* _Goal_: Pick out every line of the entries below where "parts" occurs, and copy those lines.

* _Records shown_:

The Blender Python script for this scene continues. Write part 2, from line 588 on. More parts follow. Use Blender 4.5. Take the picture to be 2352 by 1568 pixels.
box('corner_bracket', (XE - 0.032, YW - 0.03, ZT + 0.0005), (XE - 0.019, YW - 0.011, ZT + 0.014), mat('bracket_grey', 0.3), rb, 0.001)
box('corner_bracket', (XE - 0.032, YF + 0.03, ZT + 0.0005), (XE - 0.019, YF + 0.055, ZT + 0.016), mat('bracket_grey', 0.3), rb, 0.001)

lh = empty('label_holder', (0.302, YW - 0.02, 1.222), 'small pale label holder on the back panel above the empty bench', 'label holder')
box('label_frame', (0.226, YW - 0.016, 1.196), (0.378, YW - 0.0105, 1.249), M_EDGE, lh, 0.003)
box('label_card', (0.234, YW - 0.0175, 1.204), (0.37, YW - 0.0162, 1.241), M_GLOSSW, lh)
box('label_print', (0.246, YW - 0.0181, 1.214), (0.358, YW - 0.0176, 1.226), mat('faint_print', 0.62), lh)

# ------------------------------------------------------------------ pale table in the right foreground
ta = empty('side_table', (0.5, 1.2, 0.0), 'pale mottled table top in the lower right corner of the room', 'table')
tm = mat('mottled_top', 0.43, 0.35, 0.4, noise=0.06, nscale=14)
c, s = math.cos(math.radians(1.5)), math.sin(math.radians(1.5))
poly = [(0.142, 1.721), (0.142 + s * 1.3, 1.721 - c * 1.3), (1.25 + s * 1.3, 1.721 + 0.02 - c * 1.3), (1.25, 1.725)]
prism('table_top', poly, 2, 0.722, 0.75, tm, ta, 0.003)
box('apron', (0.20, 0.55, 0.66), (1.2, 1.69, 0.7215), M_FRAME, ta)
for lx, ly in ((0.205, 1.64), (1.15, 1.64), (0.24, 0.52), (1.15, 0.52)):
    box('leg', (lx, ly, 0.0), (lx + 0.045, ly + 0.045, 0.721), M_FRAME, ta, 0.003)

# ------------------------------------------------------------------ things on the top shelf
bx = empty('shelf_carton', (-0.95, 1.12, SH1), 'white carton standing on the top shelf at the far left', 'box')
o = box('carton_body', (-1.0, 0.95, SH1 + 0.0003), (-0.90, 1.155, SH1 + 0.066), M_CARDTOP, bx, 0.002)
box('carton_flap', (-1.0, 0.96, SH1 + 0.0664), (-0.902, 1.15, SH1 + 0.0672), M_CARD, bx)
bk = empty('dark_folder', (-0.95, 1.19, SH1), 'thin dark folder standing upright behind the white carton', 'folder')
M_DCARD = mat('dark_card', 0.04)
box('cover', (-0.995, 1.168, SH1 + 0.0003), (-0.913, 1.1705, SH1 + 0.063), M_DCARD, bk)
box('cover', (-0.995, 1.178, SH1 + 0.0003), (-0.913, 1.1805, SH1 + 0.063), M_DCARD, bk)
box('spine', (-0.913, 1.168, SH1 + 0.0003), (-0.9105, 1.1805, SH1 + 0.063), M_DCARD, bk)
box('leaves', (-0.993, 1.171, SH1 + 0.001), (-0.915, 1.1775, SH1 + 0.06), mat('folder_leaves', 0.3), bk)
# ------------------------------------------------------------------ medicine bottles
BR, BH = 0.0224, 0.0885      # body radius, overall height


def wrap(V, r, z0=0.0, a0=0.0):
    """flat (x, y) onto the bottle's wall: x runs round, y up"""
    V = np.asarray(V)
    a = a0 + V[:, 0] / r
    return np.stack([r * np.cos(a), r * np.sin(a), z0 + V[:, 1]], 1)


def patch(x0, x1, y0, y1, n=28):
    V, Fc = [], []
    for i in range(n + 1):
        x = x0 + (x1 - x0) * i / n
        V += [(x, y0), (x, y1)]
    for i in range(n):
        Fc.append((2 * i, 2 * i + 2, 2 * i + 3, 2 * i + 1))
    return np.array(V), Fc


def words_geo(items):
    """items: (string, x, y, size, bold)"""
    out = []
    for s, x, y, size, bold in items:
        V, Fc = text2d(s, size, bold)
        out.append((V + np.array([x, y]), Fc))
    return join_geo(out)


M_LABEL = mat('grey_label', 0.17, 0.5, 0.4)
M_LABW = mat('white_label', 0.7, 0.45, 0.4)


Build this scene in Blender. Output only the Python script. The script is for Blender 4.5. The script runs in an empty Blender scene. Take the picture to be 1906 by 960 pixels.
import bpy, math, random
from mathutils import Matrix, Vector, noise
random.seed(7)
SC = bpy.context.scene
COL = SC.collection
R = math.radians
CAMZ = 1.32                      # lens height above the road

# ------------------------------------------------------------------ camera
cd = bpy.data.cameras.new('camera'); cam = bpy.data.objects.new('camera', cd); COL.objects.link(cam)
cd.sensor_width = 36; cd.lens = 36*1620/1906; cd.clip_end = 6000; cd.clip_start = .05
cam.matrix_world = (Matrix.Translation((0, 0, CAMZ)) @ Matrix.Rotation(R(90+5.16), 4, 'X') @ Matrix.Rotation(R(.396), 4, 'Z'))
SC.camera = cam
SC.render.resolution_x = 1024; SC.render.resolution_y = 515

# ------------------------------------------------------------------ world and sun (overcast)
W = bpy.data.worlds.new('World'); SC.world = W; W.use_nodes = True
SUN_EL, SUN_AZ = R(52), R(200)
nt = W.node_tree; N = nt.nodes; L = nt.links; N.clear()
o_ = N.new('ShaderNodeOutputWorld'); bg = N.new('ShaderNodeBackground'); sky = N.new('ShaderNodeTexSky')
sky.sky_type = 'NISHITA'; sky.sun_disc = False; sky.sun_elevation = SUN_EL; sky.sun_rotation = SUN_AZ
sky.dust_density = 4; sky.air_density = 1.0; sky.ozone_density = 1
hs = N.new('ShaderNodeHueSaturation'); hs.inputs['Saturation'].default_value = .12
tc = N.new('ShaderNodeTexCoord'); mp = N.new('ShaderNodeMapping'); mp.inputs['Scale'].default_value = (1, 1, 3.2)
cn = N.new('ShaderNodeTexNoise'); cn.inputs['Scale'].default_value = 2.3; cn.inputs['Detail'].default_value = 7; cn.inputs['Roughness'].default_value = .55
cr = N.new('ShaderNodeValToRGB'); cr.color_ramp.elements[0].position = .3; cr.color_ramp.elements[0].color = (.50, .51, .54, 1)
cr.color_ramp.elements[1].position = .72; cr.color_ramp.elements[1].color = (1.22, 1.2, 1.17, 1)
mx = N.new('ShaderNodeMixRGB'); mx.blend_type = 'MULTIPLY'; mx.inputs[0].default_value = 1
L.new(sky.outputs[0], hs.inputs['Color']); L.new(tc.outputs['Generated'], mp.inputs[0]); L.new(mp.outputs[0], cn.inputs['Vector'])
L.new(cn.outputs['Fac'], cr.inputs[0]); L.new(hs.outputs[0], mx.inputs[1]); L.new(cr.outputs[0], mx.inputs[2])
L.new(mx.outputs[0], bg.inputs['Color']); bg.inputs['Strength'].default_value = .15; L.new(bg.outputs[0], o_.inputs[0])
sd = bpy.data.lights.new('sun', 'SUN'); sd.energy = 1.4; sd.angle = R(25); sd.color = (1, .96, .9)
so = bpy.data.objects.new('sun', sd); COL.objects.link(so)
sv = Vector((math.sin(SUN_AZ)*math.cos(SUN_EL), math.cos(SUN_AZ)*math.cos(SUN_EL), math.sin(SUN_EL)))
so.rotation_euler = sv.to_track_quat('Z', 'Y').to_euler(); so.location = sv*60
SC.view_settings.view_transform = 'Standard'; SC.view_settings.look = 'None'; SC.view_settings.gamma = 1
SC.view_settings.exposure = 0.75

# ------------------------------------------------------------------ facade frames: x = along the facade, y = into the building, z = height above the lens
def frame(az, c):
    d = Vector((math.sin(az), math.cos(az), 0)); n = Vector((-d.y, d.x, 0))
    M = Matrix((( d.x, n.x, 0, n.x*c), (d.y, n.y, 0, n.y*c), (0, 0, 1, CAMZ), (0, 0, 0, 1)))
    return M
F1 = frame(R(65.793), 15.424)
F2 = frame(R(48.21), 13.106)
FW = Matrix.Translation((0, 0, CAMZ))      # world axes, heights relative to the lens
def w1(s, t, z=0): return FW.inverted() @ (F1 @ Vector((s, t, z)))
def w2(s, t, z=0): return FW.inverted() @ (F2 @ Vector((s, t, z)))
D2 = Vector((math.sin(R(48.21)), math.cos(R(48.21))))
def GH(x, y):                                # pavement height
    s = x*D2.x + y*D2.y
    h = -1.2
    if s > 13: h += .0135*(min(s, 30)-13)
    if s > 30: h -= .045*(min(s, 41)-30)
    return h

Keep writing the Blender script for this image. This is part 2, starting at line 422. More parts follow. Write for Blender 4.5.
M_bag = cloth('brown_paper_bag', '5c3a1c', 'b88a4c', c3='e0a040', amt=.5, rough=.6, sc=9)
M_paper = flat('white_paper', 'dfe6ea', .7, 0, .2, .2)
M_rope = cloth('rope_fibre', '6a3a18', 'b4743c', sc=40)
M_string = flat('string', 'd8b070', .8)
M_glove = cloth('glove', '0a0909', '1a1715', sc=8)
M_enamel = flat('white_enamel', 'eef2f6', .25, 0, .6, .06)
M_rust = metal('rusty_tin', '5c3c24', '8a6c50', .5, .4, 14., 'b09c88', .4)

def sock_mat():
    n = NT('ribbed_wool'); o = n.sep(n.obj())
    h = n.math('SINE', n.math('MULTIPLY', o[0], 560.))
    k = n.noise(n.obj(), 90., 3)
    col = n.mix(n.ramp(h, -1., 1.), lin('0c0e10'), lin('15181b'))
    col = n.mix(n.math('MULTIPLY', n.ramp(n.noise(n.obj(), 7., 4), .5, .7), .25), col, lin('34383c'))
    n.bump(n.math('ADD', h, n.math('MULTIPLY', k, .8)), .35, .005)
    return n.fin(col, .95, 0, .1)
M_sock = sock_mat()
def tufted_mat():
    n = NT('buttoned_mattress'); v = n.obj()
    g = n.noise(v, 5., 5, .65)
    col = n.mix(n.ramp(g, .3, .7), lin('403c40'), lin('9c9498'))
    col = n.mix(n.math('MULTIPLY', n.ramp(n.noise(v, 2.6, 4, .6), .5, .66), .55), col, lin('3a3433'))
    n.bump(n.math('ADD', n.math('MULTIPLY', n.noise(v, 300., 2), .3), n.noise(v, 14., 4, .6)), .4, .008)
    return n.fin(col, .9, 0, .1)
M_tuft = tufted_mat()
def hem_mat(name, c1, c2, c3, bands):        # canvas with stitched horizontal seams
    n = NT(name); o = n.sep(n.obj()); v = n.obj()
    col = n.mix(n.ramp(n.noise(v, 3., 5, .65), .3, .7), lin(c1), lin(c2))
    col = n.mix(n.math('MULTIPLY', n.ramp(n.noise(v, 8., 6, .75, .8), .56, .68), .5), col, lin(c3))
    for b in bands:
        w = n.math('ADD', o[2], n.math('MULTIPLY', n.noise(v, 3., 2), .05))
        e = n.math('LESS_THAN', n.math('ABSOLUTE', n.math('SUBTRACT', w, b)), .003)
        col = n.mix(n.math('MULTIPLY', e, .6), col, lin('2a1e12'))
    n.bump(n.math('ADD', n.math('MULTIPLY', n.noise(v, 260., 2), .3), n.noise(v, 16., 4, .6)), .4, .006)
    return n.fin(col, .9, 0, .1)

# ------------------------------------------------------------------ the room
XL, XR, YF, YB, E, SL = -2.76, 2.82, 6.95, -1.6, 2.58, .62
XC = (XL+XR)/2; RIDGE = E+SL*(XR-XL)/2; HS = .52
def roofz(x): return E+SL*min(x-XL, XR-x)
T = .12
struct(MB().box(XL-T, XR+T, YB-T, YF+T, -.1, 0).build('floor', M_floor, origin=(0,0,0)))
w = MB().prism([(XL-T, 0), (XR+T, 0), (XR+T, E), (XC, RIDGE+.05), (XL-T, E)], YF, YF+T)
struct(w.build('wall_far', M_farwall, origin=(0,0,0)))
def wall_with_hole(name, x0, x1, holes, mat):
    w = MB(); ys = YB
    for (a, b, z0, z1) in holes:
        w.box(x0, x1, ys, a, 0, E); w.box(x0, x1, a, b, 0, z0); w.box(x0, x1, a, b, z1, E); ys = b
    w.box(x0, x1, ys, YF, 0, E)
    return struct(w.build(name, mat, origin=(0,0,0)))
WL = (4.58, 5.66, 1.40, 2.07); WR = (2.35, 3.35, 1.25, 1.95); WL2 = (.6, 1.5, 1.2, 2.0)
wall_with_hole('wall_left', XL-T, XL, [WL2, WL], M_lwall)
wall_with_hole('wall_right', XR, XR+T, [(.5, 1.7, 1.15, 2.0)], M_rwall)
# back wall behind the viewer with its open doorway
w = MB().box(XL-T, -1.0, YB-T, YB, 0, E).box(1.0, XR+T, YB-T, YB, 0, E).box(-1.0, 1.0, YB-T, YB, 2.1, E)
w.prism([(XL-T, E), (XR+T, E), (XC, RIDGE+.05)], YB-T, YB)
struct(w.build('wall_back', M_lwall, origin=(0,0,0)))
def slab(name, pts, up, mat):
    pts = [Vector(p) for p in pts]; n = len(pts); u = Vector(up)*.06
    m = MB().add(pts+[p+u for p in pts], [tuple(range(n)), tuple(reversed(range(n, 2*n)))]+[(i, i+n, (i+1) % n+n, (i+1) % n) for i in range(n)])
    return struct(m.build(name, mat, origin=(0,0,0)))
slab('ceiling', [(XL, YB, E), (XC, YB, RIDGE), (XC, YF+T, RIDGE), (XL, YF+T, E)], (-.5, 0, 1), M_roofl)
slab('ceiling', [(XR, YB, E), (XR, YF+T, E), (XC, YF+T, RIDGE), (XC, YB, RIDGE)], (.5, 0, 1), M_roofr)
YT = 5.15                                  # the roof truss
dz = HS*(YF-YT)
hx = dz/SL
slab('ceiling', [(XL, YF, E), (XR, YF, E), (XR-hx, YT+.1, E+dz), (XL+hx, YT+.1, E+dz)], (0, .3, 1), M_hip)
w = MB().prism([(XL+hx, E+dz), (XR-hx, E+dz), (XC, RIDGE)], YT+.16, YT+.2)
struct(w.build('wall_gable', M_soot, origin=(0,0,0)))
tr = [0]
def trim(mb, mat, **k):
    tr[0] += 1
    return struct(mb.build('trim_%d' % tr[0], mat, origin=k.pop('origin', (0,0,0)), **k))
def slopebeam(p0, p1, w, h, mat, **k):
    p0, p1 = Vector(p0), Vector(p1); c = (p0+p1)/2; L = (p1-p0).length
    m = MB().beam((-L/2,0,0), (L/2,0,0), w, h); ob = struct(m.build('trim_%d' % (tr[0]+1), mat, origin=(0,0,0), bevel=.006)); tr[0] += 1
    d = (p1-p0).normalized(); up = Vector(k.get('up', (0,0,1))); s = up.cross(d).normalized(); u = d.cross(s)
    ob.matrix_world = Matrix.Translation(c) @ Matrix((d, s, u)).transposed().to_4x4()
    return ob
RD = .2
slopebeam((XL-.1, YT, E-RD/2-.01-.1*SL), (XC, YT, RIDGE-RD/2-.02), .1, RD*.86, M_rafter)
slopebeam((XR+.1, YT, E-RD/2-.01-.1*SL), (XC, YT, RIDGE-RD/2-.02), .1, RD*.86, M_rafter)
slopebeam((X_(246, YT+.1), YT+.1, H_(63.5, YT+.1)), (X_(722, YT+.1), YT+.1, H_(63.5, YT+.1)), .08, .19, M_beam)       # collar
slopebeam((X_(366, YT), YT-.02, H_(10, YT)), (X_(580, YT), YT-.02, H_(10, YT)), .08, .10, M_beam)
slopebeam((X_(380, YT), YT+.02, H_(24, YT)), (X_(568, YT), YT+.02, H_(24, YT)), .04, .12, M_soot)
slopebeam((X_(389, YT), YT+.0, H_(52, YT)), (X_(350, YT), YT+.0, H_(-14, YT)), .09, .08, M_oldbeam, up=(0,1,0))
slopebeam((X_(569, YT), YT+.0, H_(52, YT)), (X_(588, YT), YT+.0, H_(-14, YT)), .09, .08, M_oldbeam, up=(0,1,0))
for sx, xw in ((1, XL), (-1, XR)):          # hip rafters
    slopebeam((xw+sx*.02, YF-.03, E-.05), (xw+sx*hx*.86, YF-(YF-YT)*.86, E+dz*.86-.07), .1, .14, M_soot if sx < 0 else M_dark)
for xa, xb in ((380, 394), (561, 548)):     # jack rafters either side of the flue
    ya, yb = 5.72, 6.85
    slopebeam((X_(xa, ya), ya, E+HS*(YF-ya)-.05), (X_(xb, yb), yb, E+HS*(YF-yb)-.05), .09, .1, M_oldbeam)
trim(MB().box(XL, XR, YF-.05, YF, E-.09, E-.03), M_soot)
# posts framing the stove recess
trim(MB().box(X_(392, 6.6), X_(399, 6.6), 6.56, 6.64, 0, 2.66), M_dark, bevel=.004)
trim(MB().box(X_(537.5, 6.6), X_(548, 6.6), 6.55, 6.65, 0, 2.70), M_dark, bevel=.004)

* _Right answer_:
The Blender Python script for this scene continues. Write part 2, from line 588 on. More parts follow. Use Blender 4.5. Take the picture to be 2352 by 1568 pixels.
Keep writing the Blender script for this image. This is part 2, starting at line 422. More parts follow. Write for Blender 4.5.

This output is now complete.